THE EXERCISE -> Transcribe the records in full, keeping every character as it is.

INPUT DATA ->
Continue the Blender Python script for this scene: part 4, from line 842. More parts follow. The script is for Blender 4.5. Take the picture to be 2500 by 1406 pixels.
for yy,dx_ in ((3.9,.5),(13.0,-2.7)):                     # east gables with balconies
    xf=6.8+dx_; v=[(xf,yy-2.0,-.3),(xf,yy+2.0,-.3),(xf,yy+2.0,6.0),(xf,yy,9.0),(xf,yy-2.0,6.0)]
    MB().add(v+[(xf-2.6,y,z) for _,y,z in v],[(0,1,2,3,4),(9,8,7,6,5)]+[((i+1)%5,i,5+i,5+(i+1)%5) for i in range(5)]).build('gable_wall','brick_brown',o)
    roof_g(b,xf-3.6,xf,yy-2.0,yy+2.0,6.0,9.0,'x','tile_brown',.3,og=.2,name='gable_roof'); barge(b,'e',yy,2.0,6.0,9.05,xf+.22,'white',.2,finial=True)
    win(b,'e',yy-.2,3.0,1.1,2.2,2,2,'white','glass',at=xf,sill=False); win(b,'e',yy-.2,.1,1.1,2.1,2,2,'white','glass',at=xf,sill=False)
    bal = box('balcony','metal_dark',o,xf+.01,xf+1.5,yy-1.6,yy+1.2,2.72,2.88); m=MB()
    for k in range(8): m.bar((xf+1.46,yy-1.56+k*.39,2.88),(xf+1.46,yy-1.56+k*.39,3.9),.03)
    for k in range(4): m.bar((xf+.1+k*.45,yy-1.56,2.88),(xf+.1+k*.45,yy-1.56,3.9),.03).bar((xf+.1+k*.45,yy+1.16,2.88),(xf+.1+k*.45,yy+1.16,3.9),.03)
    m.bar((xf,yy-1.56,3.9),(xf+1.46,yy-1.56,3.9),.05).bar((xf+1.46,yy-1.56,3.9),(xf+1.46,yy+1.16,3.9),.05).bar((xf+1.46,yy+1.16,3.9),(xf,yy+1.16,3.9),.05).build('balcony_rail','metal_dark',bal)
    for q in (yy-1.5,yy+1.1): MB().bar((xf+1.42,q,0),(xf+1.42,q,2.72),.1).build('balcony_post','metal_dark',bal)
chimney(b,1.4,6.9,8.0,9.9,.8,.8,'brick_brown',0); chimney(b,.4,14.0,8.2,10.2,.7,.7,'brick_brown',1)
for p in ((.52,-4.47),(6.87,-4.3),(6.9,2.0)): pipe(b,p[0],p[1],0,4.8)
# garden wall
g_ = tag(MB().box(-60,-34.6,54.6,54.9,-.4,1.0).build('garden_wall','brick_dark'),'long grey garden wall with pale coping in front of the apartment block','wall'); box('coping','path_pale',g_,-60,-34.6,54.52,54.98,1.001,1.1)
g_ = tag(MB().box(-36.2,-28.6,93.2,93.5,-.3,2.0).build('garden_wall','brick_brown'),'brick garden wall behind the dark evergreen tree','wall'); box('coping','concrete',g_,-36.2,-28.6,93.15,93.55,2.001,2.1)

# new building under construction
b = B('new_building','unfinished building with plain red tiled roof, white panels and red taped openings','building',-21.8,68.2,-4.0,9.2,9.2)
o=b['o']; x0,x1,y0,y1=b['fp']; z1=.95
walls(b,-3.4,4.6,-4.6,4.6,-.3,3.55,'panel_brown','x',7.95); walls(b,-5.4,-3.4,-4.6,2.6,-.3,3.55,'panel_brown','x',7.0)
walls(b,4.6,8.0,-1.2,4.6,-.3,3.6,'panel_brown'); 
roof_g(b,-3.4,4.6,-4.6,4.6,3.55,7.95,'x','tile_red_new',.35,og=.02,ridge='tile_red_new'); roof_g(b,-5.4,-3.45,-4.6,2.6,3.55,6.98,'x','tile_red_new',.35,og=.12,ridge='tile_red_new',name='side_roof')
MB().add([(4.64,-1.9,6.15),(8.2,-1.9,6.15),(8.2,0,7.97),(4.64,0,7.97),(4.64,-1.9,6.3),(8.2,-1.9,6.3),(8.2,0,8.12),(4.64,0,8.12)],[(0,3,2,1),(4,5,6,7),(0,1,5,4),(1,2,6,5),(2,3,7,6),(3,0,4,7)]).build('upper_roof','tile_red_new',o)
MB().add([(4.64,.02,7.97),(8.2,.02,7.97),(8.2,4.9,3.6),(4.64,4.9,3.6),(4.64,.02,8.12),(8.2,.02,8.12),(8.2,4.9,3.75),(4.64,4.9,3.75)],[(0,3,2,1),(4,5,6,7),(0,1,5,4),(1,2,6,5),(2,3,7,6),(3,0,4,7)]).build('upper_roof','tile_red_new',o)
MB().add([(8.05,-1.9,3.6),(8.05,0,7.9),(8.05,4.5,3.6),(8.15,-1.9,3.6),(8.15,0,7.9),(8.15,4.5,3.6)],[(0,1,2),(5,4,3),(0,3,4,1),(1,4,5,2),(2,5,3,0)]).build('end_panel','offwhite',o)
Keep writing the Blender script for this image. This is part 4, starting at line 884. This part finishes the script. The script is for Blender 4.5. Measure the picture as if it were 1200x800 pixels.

TASK ANSWER ->
Continue the Blender Python script for this scene: part 4, from line 842. More parts follow. The script is for Blender 4.5. Take the picture to be 2500 by 1406 pixels.
for yy,dx_ in ((3.9,.5),(13.0,-2.7)):                     # east gables with balconies
    xf=6.8+dx_; v=[(xf,yy-2.0,-.3),(xf,yy+2.0,-.3),(xf,yy+2.0,6.0),(xf,yy,9.0),(xf,yy-2.0,6.0)]
    MB().add(v+[(xf-2.6,y,z) for _,y,z in v],[(0,1,2,3,4),(9,8,7,6,5)]+[((i+1)%5,i,5+i,5+(i+1)%5) for i in range(5)]).build('gable_wall','brick_brown',o)
    roof_g(b,xf-3.6,xf,yy-2.0,yy+2.0,6.0,9.0,'x','tile_brown',.3,og=.2,name='gable_roof'); barge(b,'e',yy,2.0,6.0,9.05,xf+.22,'white',.2,finial=True)
    win(b,'e',yy-.2,3.0,1.1,2.2,2,2,'white','glass',at=xf,sill=False); win(b,'e',yy-.2,.1,1.1,2.1,2,2,'white','glass',at=xf,sill=False)
    bal = box('balcony','metal_dark',o,xf+.01,xf+1.5,yy-1.6,yy+1.2,2.72,2.88); m=MB()
    for k in range(8): m.bar((xf+1.46,yy-1.56+k*.39,2.88),(xf+1.46,yy-1.56+k*.39,3.9),.03)
    for k in range(4): m.bar((xf+.1+k*.45,yy-1.56,2.88),(xf+.1+k*.45,yy-1.56,3.9),.03).bar((xf+.1+k*.45,yy+1.16,2.88),(xf+.1+k*.45,yy+1.16,3.9),.03)
    m.bar((xf,yy-1.56,3.9),(xf+1.46,yy-1.56,3.9),.05).bar((xf+1.46,yy-1.56,3.9),(xf+1.46,yy+1.16,3.9),.05).bar((xf+1.46,yy+1.16,3.9),(xf,yy+1.16,3.9),.05).build('balcony_rail','metal_dark',bal)
    for q in (yy-1.5,yy+1.1): MB().bar((xf+1.42,q,0),(xf+1.42,q,2.72),.1).build('balcony_post','metal_dark',bal)
chimney(b,1.4,6.9,8.0,9.9,.8,.8,'brick_brown',0); chimney(b,.4,14.0,8.2,10.2,.7,.7,'brick_brown',1)
for p in ((.52,-4.47),(6.87,-4.3),(6.9,2.0)): pipe(b,p[0],p[1],0,4.8)
# garden wall
g_ = tag(MB().box(-60,-34.6,54.6,54.9,-.4,1.0).build('garden_wall','brick_dark'),'long grey garden wall with pale coping in front of the apartment block','wall'); box('coping','path_pale',g_,-60,-34.6,54.52,54.98,1.001,1.1)
g_ = tag(MB().box(-36.2,-28.6,93.2,93.5,-.3,2.0).build('garden_wall','brick_brown'),'brick garden wall behind the dark evergreen tree','wall'); box('coping','concrete',g_,-36.2,-28.6,93.15,93.55,2.001,2.1)

# new building under construction
b = B('new_building','unfinished building with plain red tiled roof, white panels and red taped openings','building',-21.8,68.2,-4.0,9.2,9.2)
o=b['o']; x0,x1,y0,y1=b['fp']; z1=.95
walls(b,-3.4,4.6,-4.6,4.6,-.3,3.55,'panel_brown','x',7.95); walls(b,-5.4,-3.4,-4.6,2.6,-.3,3.55,'panel_brown','x',7.0)
walls(b,4.6,8.0,-1.2,4.6,-.3,3.6,'panel_brown'); 
roof_g(b,-3.4,4.6,-4.6,4.6,3.55,7.95,'x','tile_red_new',.35,og=.02,ridge='tile_red_new'); roof_g(b,-5.4,-3.45,-4.6,2.6,3.55,6.98,'x','tile_red_new',.35,og=.12,ridge='tile_red_new',name='side_roof')
MB().add([(4.64,-1.9,6.15),(8.2,-1.9,6.15),(8.2,0,7.97),(4.64,0,7.97),(4.64,-1.9,6.3),(8.2,-1.9,6.3),(8.2,0,8.12),(4.64,0,8.12)],[(0,3,2,1),(4,5,6,7),(0,1,5,4),(1,2,6,5),(2,3,7,6),(3,0,4,7)]).build('upper_roof','tile_red_new',o)
MB().add([(4.64,.02,7.97),(8.2,.02,7.97),(8.2,4.9,3.6),(4.64,4.9,3.6),(4.64,.02,8.12),(8.2,.02,8.12),(8.2,4.9,3.75),(4.64,4.9,3.75)],[(0,3,2,1),(4,5,6,7),(0,1,5,4),(1,2,6,5),(2,3,7,6),(3,0,4,7)]).build('upper_roof','tile_red_new',o)
MB().add([(8.05,-1.9,3.6),(8.05,0,7.9),(8.05,4.5,3.6),(8.15,-1.9,3.6),(8.15,0,7.9),(8.15,4.5,3.6)],[(0,1,2),(5,4,3),(0,3,4,1),(1,4,5,2),(2,5,3,0)]).build('end_panel','offwhite',o)
Keep writing the Blender script for this image. This is part 4, starting at line 884. This part finishes the script. The script is for Blender 4.5. Measure the picture as if it were 1200x800 pixels.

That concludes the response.